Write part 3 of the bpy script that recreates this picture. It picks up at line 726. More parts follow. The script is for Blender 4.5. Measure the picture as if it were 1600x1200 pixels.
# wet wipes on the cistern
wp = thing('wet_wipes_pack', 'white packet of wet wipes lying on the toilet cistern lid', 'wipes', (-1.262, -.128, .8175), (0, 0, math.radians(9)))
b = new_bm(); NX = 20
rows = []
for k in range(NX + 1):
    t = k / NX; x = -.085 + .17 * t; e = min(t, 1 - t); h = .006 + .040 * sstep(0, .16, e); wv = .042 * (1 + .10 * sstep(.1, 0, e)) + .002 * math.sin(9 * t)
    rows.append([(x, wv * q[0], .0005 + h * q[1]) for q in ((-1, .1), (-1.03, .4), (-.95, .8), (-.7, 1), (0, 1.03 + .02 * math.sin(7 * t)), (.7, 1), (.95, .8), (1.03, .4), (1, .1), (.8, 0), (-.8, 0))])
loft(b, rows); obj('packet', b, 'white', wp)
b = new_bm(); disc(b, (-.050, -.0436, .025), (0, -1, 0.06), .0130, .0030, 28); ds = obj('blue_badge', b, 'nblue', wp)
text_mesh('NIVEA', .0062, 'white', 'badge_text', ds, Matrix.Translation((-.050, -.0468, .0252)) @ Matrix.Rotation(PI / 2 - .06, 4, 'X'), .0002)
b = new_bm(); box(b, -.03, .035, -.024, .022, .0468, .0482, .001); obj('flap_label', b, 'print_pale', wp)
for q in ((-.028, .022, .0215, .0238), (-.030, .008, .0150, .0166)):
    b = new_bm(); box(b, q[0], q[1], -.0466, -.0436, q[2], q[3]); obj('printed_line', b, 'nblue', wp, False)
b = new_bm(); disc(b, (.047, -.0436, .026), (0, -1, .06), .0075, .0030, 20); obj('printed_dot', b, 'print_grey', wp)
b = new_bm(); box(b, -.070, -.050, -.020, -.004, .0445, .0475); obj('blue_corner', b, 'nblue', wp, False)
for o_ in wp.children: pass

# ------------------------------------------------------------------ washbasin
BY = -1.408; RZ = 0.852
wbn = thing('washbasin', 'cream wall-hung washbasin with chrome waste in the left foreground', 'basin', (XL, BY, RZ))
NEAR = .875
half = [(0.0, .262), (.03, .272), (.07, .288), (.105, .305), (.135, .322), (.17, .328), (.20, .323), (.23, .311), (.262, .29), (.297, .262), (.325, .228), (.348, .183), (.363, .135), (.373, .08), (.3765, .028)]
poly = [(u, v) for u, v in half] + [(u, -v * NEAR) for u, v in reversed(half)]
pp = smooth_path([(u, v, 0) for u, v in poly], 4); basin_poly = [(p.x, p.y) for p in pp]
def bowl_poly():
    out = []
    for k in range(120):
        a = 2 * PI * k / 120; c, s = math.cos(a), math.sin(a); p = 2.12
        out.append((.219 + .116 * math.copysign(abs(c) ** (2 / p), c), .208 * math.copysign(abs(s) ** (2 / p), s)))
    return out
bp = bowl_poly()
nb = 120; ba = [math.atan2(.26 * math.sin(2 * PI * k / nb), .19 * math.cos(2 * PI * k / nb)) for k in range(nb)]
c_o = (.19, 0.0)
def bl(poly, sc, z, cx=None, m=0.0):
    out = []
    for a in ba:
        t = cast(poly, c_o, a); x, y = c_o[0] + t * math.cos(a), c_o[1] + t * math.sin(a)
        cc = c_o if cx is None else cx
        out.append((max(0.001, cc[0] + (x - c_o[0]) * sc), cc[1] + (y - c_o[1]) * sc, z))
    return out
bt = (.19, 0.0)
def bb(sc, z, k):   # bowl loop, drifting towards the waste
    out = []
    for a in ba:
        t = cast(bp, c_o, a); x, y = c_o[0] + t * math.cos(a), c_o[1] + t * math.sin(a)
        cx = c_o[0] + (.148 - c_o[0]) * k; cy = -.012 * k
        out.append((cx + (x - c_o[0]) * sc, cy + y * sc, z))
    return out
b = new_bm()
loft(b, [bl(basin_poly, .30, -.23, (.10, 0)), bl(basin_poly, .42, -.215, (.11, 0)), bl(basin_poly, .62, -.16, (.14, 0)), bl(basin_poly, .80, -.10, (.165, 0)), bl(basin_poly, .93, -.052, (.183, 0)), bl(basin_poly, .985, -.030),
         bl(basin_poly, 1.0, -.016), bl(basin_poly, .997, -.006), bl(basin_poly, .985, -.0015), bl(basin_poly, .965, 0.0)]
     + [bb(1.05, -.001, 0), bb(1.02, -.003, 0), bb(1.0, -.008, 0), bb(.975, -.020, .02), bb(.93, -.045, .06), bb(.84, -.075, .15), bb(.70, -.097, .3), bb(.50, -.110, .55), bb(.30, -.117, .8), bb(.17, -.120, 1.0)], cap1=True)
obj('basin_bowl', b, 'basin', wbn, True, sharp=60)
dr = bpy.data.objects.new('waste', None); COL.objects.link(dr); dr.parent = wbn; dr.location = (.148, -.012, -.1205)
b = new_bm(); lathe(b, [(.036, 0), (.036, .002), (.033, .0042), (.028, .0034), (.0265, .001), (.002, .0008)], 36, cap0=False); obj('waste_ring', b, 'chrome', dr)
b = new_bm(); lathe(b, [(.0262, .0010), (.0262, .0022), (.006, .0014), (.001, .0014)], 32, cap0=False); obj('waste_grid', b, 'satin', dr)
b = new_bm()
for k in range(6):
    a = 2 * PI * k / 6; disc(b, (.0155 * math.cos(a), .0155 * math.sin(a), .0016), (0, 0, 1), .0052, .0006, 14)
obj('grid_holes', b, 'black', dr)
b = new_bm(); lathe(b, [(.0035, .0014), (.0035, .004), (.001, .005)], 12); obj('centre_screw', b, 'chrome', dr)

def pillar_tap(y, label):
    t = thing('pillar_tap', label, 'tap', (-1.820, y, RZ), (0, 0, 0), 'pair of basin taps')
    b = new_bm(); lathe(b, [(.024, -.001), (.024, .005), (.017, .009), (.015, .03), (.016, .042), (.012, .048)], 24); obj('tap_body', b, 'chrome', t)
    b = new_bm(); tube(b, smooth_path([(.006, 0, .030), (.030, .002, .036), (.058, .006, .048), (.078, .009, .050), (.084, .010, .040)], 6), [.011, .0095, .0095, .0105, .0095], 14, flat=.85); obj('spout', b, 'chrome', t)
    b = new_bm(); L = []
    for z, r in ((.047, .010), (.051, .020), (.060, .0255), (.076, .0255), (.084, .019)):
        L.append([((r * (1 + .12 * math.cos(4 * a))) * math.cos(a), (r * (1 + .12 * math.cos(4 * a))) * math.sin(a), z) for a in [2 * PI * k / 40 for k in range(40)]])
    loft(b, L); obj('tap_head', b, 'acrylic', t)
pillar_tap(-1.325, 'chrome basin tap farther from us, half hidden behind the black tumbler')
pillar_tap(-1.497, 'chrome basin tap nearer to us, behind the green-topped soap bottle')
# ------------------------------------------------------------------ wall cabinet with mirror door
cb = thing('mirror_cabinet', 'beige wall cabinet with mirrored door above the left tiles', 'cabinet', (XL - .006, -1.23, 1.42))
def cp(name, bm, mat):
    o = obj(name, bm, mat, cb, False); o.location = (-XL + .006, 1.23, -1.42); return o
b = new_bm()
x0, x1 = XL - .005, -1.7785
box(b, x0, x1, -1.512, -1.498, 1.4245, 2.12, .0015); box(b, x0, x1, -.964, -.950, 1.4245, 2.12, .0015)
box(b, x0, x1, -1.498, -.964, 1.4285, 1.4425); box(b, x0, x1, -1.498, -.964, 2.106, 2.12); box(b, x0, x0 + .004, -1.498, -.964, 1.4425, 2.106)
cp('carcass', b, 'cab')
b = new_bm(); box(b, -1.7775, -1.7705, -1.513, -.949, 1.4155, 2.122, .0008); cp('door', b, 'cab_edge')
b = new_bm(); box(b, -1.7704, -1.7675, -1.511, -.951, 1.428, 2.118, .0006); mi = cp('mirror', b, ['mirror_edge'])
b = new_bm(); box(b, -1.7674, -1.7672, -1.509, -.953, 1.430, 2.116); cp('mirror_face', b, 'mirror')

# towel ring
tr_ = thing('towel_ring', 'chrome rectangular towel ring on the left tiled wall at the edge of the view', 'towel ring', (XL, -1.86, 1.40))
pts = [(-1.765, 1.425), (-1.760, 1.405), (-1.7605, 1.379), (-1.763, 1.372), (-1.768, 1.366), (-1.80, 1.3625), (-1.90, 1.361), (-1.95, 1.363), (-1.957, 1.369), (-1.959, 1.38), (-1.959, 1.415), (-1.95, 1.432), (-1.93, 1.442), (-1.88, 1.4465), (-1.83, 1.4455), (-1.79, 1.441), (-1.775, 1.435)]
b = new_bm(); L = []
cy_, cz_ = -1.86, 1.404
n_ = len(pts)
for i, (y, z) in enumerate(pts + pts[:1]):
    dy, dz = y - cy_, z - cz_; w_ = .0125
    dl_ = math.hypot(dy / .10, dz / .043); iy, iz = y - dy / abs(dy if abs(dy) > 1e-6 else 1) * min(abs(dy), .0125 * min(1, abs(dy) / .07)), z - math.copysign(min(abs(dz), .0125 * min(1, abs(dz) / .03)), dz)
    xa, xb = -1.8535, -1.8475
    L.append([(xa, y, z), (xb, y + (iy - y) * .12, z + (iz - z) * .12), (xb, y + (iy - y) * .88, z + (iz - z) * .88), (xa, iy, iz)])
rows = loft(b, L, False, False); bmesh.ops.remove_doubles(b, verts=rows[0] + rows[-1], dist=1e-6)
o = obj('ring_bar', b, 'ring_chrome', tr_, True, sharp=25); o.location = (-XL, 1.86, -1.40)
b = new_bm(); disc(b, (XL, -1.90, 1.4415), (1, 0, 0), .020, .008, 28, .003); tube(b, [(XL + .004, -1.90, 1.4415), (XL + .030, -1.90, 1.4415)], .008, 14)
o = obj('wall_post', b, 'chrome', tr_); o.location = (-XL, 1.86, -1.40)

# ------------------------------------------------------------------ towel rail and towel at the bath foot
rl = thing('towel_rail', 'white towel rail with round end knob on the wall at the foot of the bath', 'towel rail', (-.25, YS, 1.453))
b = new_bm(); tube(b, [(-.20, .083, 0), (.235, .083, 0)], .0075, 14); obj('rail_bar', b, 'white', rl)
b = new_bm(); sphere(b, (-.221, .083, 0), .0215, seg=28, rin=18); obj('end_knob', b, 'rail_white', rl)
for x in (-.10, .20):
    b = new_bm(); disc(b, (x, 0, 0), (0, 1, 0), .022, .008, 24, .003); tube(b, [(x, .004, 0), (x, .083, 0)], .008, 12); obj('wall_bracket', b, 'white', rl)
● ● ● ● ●
Reproduce, please, the lines of the material from its first line down to the line containing "for o_ in wp.children: pass", keeping both ends and nothing beyond them.

Reply to the task:
Write part 3 of the bpy script that recreates this picture. It picks up at line 726. More parts follow. The script is for Blender 4.5. Measure the picture as if it were 1600x1200 pixels.
# wet wipes on the cistern
wp = thing('wet_wipes_pack', 'white packet of wet wipes lying on the toilet cistern lid', 'wipes', (-1.262, -.128, .8175), (0, 0, math.radians(9)))
b = new_bm(); NX = 20
rows = []
for k in range(NX + 1):
    t = k / NX; x = -.085 + .17 * t; e = min(t, 1 - t); h = .006 + .040 * sstep(0, .16, e); wv = .042 * (1 + .10 * sstep(.1, 0, e)) + .002 * math.sin(9 * t)
    rows.append([(x, wv * q[0], .0005 + h * q[1]) for q in ((-1, .1), (-1.03, .4), (-.95, .8), (-.7, 1), (0, 1.03 + .02 * math.sin(7 * t)), (.7, 1), (.95, .8), (1.03, .4), (1, .1), (.8, 0), (-.8, 0))])
loft(b, rows); obj('packet', b, 'white', wp)
b = new_bm(); disc(b, (-.050, -.0436, .025), (0, -1, 0.06), .0130, .0030, 28); ds = obj('blue_badge', b, 'nblue', wp)
text_mesh('NIVEA', .0062, 'white', 'badge_text', ds, Matrix.Translation((-.050, -.0468, .0252)) @ Matrix.Rotation(PI / 2 - .06, 4, 'X'), .0002)
b = new_bm(); box(b, -.03, .035, -.024, .022, .0468, .0482, .001); obj('flap_label', b, 'print_pale', wp)
for q in ((-.028, .022, .0215, .0238), (-.030, .008, .0150, .0166)):
    b = new_bm(); box(b, q[0], q[1], -.0466, -.0436, q[2], q[3]); obj('printed_line', b, 'nblue', wp, False)
b = new_bm(); disc(b, (.047, -.0436, .026), (0, -1, .06), .0075, .0030, 20); obj('printed_dot', b, 'print_grey', wp)
b = new_bm(); box(b, -.070, -.050, -.020, -.004, .0445, .0475); obj('blue_corner', b, 'nblue', wp, False)
for o_ in wp.children: pass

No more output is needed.